An odd item from the Najaf pieces in the WP and LAT: As heavy fighting continued late yesterday, Iraqi police cars drove around the city broadcasting an announcement that militia leaders, including Sadr, had fled and that all people should return to the old city, where much of the fighting was happening. The LAT’s Najaf story speculates that the announcement might be a gambit to persuade the insurgents to surrender.

Four suspected terrorists will face the first arraignments in military tribunals at the U.S. base in Guantanamo Bay this week, according to the WP, which talks to some of the harshest critics of the process—military lawyers assigned to defend the accused. “These commissions are a lie behind the claim that all men are created equal, that we are innocent until proven guilty, that we as a society believe in the rule of law above all else,” a Navy lieutenant commander said. Along with the lack of an independent appeals process and the admissibility of hearsay, one of the lawyers’ major complaints is that coerced confessions might be introduced as evidence without any description of how they were obtained.

Meanwhile, on page A-12, the Post reports a new twist in the Abu Ghraib investigations: the appearance of an Army memo asking for ideas on how to break prisoners in Iraq, apparently issued by Lt. Gen. Ricardo Sanchez’s intelligence staff last summer. “The gloves are coming off gentleman regarding these detainees,” it reads. While that’s pretty sexy copy, TP’s hoping for some follow-up: The memo comes from an entirely blind source—possibly military, likely in Germany, where the story is datelined—and the paper tells us it could not be independently verified.

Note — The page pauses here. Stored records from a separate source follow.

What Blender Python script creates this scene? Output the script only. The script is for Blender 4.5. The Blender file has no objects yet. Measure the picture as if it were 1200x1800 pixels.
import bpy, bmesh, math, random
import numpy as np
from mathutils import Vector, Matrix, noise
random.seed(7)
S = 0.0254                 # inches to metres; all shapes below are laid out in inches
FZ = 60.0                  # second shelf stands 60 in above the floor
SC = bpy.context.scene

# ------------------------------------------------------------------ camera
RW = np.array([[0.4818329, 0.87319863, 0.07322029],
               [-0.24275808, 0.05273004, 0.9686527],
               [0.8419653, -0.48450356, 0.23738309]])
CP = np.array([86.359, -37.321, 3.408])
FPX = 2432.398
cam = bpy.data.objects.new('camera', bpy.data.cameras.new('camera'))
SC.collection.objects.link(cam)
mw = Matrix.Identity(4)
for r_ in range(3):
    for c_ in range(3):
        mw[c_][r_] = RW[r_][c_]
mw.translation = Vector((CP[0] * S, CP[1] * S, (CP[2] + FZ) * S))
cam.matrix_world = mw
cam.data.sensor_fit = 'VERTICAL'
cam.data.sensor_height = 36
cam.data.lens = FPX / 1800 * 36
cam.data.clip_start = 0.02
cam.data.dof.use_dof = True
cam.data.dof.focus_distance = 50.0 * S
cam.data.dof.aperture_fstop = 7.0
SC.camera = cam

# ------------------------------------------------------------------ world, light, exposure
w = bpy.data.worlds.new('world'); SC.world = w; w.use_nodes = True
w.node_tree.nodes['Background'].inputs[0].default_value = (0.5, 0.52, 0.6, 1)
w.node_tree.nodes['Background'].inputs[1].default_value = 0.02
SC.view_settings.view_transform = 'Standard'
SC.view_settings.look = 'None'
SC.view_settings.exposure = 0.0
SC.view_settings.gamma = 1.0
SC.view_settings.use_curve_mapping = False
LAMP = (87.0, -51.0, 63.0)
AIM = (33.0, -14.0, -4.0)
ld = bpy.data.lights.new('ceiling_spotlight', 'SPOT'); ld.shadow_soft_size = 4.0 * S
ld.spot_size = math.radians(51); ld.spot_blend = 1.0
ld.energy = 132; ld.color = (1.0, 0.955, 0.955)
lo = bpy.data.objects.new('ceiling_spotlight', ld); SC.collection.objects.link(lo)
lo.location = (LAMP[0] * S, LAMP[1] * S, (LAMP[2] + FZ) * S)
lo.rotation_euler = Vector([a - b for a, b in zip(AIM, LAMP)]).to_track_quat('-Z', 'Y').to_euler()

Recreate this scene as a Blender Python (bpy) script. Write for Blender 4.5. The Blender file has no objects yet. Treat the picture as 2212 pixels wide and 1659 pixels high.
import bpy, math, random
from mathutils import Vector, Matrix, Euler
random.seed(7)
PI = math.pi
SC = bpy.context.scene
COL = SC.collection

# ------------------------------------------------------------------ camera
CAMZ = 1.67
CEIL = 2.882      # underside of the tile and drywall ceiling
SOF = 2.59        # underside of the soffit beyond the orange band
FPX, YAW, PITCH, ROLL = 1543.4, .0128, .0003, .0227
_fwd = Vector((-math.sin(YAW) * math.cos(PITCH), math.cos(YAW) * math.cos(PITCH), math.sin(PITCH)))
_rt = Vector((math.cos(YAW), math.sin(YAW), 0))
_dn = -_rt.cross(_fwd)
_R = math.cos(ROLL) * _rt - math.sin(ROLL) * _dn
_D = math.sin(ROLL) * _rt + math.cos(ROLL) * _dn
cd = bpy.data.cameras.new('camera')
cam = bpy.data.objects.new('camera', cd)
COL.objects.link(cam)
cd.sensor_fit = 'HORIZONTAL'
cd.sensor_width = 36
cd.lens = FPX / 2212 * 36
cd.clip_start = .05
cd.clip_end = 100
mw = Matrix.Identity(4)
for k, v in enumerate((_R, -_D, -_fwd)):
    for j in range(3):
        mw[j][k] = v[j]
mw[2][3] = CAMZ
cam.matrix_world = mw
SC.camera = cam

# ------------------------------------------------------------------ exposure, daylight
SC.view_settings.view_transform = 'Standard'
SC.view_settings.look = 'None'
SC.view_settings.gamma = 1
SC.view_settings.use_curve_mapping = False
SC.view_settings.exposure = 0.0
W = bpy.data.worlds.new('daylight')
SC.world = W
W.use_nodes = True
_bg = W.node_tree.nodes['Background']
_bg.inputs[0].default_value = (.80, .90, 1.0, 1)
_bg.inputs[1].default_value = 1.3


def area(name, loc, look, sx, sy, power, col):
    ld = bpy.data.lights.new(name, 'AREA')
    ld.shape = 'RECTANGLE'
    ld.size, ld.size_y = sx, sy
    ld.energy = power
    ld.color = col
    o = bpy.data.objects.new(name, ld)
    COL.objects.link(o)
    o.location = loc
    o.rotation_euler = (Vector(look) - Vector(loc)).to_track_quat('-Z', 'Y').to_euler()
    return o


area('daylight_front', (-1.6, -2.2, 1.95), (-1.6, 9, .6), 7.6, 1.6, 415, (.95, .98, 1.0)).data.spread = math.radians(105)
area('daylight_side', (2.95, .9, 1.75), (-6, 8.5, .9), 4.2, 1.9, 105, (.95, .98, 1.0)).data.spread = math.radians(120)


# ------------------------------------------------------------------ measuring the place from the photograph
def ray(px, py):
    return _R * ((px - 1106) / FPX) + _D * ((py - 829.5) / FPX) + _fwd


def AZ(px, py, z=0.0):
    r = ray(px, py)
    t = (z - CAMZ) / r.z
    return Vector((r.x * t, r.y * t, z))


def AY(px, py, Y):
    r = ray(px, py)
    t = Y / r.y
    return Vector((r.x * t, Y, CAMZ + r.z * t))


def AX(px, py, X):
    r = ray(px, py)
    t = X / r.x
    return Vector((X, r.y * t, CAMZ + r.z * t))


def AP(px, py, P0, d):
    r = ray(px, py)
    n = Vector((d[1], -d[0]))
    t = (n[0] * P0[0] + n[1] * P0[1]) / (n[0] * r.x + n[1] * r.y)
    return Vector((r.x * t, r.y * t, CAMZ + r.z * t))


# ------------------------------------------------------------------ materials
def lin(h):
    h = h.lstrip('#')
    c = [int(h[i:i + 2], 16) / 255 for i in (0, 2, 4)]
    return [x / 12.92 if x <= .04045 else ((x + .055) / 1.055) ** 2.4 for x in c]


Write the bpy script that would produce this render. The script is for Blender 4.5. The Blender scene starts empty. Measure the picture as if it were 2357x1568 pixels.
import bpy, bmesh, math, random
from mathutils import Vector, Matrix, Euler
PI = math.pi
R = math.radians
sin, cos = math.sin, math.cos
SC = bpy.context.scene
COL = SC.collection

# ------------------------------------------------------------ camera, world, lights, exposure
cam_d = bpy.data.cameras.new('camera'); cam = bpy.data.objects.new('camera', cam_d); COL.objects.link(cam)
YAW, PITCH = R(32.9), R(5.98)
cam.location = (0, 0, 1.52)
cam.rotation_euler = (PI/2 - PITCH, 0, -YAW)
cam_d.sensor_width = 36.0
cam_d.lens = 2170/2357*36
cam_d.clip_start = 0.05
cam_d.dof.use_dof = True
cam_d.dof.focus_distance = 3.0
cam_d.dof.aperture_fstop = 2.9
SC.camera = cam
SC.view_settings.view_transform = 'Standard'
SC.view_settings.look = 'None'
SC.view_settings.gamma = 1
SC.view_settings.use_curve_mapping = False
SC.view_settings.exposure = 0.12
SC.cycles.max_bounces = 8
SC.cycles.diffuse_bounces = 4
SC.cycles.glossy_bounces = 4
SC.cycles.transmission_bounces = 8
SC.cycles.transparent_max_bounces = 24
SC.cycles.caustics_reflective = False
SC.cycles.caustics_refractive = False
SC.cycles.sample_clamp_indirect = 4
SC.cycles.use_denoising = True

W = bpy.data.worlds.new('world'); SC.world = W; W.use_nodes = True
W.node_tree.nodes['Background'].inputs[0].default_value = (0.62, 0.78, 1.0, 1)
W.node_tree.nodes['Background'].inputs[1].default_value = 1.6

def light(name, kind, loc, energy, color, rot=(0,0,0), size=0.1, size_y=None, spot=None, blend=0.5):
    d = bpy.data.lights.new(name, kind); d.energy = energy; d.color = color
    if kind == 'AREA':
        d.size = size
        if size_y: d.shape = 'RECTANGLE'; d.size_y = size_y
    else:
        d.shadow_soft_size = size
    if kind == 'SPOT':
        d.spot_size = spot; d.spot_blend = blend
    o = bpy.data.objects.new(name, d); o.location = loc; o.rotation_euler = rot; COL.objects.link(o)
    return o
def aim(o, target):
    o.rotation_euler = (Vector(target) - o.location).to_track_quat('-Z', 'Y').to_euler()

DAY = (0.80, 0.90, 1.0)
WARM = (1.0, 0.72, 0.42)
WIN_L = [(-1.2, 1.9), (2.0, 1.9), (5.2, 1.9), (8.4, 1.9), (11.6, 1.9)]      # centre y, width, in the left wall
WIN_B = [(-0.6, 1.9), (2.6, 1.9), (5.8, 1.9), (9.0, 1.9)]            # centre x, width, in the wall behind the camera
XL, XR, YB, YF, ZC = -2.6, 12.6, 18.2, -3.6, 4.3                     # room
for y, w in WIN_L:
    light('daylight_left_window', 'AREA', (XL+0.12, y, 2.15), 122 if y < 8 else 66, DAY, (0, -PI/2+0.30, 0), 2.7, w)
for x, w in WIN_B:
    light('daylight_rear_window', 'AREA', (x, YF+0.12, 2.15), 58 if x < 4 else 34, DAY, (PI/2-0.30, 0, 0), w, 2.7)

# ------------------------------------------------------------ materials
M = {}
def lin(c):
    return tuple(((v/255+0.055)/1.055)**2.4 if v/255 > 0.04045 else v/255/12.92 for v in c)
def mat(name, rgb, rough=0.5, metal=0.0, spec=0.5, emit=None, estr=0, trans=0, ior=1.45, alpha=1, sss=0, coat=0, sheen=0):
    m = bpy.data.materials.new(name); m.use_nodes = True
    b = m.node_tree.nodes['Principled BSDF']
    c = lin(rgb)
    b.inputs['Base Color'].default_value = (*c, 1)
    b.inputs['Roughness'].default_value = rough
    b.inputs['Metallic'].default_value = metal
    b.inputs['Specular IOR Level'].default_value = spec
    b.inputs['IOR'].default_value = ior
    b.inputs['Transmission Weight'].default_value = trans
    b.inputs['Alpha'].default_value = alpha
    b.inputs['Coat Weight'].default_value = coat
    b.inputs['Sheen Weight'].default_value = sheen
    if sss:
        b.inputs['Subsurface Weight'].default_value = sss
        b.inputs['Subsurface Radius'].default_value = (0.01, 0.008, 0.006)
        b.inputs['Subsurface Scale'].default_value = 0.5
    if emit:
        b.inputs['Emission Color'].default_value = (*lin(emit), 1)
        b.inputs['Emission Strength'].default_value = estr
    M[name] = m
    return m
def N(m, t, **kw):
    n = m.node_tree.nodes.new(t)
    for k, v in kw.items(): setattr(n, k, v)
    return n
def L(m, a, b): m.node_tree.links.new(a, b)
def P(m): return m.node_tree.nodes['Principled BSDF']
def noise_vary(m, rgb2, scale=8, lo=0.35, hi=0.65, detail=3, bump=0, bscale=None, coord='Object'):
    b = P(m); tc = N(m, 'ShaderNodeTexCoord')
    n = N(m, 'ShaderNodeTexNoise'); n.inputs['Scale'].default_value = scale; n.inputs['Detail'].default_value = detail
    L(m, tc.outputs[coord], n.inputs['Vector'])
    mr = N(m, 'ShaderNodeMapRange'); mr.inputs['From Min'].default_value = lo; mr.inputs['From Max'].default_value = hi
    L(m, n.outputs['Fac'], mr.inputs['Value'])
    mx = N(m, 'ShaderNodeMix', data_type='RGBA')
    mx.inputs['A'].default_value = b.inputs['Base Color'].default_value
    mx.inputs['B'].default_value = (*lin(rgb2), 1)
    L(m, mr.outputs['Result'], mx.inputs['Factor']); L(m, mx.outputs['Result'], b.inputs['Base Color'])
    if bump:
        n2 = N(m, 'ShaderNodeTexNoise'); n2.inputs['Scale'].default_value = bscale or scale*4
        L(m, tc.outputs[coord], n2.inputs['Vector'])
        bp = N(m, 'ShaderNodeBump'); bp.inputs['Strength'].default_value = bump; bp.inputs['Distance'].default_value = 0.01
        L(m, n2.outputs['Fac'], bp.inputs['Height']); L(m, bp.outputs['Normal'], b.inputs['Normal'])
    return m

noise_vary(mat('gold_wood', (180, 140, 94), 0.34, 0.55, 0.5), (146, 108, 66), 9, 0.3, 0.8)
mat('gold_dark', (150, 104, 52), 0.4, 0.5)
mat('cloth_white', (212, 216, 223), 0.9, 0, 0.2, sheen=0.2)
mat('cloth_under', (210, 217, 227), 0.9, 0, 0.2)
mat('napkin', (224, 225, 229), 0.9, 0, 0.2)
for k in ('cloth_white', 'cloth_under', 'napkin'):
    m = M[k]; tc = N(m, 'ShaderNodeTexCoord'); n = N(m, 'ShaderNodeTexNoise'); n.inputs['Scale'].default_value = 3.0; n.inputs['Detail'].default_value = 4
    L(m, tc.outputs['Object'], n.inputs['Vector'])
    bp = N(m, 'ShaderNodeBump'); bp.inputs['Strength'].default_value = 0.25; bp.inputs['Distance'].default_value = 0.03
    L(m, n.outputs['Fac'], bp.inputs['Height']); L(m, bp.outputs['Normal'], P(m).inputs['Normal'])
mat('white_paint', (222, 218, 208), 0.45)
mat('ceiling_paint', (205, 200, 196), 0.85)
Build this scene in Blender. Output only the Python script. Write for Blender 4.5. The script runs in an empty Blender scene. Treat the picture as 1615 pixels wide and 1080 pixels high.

The papers go high with Sen. John Kerry’s new battleground-state TV commercial blasting President Bush for allegedly supporting ads from Swift Boat Veterans for Truth, the group that has been assaulting Kerry’s war record with charges of questionable credibility. The Kerry campaign also filed an FEC complaint Friday alleging illegal cooperation between the Bush campaign and the group. Compared to the other papers, the NYT’s off-lead paints these moves as particularly desperate, saying some Kerry aides fear that the controversy is “now threatening to undermine his candidacy.” According to a Dem “close to the campaign,” “[w]hen you’re basically running on your biography and there are ongoing attacks that are undermining the credibility of your biography, you have a really big problem.” (For those not lucky enough to be in Ohio, West Virginia, or Wisconsin, you, too, can watch the ad on Kerry’s site.)

Meanwhile, the papers note that Bob Dole came out swinging at Kerry on CNN yesterday. “He’s got himself into this wicket now where he can’t extricate himself because not every one of these people can be Republican liars,” Dole said of the allegations, adding that he doesn’t believe Kerry deserves his Purple Hearts because they were for “superficial wounds,” although the papers point out that Kerry still does carry shrapnel from one in his leg. (Memo to the Kerry campaign war room: According to blogger Josh Marshall, Dole said in 1988 that one of his own Purple Hearts was awarded for only a relatively minor injury.)

The papers all front or reefer news that armed thieves in black masks burst into an Oslo museum yesterday morning and made off with Edvard Munch’s iconic painting The Scream. The Expressionist masterpiece—painted in tempera on cardboard and reproduced on countless dorm-room posters, mouse pads, and shower curtains—is actually one of four separate versions Munch painted, one of which was stolen (and later recovered) from another Oslo museum in 1994. Each is valued at more than $70 million.